When I first started reading your post I immediately thought - foodbanks, and yup - you got to them. Here they have become a way of life, and a way for the government to avoid its responsibilities. A pamphlet our church has talks about the charitable situation in Pre WWII Germany. The example given was a Jew who married a Catholic and converted, and then sought charitable assistance. They would be ineligible for aid from the Catholics because they weren't Catholic enough, and ineligible for aid from Jewish charities because they weren't Jewish enough. This is the direction I feel the US is headed.
While I will disagree with your stand, I want to make it clear that I believe you have a strong, excellent, important point that you have made.
I suspect that it is actually a conflict of interest for business to engage in charity. The issue of profit vs donations is such a possible problem.

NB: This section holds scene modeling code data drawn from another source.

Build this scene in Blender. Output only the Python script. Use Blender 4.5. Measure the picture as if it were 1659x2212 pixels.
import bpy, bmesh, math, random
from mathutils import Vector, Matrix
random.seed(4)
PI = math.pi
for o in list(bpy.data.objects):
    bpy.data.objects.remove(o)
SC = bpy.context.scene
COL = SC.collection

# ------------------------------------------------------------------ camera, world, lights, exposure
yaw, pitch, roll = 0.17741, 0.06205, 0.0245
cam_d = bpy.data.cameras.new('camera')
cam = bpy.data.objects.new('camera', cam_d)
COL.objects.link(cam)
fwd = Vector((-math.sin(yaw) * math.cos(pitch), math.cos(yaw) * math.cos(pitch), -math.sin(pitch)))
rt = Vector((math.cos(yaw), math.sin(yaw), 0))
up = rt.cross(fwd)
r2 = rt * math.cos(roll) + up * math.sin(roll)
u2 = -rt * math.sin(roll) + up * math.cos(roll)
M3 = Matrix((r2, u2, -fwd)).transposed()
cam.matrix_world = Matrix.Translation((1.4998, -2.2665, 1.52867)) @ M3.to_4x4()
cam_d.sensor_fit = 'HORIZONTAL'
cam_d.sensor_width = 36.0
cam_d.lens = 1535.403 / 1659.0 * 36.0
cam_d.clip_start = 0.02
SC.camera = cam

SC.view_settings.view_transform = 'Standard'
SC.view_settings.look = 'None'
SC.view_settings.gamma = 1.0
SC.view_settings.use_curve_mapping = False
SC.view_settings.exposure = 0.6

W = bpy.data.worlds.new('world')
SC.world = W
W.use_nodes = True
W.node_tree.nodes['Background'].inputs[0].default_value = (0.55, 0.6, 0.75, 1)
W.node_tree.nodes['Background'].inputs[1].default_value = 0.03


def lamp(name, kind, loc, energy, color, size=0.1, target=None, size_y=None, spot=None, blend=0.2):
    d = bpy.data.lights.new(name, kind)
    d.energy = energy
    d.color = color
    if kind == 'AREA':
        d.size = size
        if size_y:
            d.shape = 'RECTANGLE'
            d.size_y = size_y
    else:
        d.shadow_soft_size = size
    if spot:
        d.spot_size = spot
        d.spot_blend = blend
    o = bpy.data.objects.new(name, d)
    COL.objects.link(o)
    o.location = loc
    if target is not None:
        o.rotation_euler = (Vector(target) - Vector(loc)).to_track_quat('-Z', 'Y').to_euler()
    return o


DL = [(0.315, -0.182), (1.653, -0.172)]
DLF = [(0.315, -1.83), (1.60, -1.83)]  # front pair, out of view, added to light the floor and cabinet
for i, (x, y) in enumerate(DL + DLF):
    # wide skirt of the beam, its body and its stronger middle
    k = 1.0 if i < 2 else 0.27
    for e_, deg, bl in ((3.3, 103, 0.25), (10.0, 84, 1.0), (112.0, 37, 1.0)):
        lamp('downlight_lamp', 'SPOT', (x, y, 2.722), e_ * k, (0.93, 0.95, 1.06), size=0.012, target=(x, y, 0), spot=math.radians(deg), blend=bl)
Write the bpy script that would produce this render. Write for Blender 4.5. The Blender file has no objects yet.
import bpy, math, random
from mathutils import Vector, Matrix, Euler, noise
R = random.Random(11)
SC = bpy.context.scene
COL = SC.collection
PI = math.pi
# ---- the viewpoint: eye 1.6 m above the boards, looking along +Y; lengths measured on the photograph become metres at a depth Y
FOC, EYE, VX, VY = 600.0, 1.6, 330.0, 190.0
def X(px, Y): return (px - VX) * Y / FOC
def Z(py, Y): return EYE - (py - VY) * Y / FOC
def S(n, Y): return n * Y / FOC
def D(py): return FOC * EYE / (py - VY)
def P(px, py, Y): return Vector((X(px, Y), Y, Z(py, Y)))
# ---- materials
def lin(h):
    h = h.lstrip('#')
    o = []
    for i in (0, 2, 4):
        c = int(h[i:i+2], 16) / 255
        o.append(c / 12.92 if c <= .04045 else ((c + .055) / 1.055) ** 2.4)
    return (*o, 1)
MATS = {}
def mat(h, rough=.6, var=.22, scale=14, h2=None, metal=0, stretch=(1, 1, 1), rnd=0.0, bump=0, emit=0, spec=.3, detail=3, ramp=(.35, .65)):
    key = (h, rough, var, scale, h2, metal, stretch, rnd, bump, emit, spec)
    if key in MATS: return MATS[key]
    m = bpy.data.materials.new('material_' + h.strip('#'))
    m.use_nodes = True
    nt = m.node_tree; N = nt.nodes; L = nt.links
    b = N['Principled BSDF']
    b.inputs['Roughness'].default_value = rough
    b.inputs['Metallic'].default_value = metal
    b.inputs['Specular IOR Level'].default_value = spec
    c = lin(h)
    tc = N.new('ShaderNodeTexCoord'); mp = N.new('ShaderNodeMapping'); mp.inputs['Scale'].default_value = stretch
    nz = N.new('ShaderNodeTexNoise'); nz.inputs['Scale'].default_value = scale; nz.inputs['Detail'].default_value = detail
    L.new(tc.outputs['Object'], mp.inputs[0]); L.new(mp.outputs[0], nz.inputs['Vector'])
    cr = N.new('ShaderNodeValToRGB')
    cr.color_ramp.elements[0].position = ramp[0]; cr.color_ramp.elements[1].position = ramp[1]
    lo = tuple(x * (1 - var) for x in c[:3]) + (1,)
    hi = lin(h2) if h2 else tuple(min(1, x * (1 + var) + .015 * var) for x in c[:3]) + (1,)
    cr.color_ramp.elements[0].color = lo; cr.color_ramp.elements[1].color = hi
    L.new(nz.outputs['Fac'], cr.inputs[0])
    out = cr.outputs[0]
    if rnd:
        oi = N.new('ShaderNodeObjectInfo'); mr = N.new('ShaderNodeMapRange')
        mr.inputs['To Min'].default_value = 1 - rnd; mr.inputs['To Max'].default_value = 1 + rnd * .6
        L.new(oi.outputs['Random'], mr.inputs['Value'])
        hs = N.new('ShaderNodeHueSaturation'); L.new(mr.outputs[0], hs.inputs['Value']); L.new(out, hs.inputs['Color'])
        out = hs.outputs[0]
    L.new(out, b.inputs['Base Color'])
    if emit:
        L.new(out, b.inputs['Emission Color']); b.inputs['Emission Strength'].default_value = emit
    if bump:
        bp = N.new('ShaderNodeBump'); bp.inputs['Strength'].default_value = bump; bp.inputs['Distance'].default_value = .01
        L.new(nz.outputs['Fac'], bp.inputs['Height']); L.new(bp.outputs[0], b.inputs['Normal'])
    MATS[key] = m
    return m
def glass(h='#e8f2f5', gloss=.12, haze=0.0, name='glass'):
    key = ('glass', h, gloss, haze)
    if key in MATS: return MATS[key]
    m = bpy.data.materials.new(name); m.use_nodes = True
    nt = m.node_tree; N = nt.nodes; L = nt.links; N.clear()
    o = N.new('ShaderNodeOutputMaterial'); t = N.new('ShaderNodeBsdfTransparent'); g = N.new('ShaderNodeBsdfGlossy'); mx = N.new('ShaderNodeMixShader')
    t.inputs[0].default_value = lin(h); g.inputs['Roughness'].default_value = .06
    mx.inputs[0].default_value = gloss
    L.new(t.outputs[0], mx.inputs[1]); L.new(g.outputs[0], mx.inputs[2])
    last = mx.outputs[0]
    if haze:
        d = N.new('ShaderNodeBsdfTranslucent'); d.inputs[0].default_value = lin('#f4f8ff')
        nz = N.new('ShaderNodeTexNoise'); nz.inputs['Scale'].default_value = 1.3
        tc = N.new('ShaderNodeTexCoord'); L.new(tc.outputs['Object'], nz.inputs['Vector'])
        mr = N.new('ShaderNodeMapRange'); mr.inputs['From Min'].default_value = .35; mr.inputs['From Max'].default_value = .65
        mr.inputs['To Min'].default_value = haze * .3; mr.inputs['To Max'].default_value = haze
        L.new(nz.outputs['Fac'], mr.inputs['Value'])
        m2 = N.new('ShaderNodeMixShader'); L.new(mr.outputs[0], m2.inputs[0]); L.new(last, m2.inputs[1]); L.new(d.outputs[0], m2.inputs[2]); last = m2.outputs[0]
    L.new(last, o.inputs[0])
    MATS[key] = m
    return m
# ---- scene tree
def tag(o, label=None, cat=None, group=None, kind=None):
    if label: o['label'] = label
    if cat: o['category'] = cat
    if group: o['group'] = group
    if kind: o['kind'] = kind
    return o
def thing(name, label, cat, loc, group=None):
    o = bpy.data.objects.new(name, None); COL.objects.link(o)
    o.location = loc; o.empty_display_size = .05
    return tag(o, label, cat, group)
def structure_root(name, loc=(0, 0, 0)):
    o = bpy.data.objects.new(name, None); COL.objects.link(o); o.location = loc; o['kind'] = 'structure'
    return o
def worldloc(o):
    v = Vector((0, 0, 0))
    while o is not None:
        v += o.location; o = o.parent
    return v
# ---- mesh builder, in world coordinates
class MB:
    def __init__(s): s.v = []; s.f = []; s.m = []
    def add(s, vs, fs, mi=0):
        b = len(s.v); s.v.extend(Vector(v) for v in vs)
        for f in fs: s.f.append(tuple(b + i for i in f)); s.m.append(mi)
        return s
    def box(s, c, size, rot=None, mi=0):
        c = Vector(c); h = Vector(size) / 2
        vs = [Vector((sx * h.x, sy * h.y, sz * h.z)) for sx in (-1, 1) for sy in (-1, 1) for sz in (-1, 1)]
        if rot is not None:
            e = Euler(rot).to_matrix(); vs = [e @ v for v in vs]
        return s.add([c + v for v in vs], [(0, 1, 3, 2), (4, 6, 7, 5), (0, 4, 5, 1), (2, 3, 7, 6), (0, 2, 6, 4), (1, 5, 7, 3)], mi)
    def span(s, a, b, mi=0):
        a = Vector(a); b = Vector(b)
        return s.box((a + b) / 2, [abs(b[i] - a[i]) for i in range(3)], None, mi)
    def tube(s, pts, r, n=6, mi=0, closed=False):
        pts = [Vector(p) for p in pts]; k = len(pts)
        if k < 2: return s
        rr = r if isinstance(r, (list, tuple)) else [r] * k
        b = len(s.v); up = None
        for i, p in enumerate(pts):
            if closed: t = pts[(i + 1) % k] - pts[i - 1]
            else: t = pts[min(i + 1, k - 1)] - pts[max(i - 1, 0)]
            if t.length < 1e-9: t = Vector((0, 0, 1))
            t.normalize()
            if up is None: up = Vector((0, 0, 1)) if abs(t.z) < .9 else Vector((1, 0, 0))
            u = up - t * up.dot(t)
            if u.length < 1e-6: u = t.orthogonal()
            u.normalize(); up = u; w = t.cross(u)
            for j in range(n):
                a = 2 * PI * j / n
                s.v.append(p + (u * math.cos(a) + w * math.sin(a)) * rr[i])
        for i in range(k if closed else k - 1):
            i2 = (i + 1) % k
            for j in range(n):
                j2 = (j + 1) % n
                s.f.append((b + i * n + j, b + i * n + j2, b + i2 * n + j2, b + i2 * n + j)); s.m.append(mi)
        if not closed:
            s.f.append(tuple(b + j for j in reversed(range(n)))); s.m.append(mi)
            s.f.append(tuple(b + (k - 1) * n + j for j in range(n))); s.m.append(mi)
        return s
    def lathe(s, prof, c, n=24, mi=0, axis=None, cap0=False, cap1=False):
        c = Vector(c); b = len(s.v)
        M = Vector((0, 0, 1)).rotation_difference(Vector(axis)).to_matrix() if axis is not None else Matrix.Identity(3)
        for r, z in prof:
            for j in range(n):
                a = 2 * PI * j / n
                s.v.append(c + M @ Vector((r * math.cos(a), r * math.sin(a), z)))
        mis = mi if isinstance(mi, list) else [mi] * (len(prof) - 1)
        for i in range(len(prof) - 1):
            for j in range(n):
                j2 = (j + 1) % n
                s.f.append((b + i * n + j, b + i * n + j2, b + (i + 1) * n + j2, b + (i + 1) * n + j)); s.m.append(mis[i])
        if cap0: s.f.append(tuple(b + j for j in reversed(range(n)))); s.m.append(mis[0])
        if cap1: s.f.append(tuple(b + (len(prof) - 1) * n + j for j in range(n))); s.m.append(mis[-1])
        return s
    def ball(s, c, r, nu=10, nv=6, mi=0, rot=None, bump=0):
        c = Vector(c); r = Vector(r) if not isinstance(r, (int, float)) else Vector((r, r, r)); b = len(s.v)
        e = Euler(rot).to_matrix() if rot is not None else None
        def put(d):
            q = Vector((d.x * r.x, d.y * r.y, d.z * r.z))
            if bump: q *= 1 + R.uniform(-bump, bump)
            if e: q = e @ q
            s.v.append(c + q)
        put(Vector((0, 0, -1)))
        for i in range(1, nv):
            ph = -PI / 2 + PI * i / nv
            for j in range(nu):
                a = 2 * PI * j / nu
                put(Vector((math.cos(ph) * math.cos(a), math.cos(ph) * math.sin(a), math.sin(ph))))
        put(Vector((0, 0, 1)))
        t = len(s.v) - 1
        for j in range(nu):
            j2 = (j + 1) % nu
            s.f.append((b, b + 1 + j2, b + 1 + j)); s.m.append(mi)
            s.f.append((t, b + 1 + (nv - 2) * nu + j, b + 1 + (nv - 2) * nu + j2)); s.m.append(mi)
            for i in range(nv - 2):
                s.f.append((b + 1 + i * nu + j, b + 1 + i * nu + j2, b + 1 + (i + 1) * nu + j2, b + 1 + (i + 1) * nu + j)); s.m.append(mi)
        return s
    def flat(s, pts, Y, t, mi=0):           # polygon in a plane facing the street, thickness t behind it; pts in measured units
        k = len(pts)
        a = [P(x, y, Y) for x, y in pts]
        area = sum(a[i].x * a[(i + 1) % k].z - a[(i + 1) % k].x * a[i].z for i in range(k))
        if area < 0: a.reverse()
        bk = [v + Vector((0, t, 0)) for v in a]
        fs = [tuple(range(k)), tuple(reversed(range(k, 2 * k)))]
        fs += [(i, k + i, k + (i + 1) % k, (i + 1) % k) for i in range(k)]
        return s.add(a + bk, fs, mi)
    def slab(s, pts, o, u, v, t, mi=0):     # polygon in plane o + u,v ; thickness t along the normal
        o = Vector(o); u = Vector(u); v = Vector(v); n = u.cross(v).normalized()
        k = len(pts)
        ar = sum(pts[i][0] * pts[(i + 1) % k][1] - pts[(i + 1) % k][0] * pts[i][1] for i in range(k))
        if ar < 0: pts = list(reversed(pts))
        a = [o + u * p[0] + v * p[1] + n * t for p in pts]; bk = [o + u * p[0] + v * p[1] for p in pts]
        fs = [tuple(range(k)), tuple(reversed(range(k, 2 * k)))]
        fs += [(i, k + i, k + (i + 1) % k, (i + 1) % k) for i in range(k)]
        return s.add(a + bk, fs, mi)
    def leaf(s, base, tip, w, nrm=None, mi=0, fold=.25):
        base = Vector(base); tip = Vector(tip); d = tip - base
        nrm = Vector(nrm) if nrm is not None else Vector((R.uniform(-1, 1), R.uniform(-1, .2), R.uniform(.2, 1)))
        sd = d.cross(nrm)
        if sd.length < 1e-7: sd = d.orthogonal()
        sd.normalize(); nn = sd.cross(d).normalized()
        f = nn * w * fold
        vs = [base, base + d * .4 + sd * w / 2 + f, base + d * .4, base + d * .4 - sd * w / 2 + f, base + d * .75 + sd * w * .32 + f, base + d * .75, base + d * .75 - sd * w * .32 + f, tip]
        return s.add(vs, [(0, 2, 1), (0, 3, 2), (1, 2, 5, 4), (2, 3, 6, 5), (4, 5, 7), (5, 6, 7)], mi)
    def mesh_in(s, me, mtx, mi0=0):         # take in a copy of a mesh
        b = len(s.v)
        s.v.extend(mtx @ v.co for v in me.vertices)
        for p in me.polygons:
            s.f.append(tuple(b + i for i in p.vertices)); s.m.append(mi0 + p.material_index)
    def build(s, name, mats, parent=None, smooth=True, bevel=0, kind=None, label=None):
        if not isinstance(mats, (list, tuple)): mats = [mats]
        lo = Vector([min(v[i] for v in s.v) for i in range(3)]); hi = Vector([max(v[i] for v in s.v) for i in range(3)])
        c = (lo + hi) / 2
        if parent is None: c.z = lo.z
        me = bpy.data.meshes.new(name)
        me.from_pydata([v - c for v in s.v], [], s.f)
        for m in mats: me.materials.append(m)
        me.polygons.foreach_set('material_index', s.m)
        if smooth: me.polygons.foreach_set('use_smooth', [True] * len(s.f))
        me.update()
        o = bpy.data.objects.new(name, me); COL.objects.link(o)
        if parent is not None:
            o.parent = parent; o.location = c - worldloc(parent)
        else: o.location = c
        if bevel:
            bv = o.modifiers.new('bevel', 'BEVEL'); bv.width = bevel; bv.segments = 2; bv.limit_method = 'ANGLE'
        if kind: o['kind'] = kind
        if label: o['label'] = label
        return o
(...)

Let me disagree with your stance for the following reasons:
for I was hungry, and you gave me food to eat. I was thirsty, and you gave me drink. I was a stranger, and you took me in. I was naked, and you clothed me. I was sick, and you visited me. I was in prison, and you came to me.
What good is a government that does not do what it can and leaves a second-class charity to its citizens to pick up? Still, there is always room to help others, no matter how much good the government does. "Am I my brother's keeper?" Yes. There is always room for charity.
aspiring to genteel poverty
I have always read Mathews comment as being to each of us as individuals. And in fact was a very personal comment, and not directed at the government. I'm responding to "What good is a government that does not do what it can and leaves a second-class charity to its citizens to pick up? " we as individuals don't have a lot of control over how the government spends its money (except through advocacy, and one vote counts). But I've never taken my tax bill and computed how much is going to helping my brother--maybe I should. And Mathew was talking about each of us doing this from the heart--when we do it through tax policy, we force some of the people who are paying taxes to give,,,,and it may not come from their heart at all. I don't mean to argue on the other hand that the government shouldn't do this--it's effective and needed in many areas. It's just the linkage of the reason for this scripture somehow doesn't fit with government spending for me. Sorry to ramble--I probably need to think about this more.
I like the idea that one of the responsibilities of government is charity, or to remove it from charity entirely and say this is basic to our society. We don't do food banks because everyone in society has enough to eat. It isn't charity; it is because this is what civilised people do. (I wish.) Ya - I'm going beyond Matthew.
In Canada various conservative governments have tried to court the popular vote by promising to lower taxes. It doesn't work very well. Maybe on some level we really are giving - at least some of our taxes - from the heart. At least enough of us to keep the taxes going. If it isn't from the heart, I guess it isn't charity, but government policy and taxes. I don't think that this would make it wrong though.
Instead of calling what we do at the governmental level charity, maybe we should call it human dignity. Ours and theirs. (Just as torture states degrade themselves as they degrade their victims, so to - we degrade ourselves when we allow others to be degraded poverty and hunger.)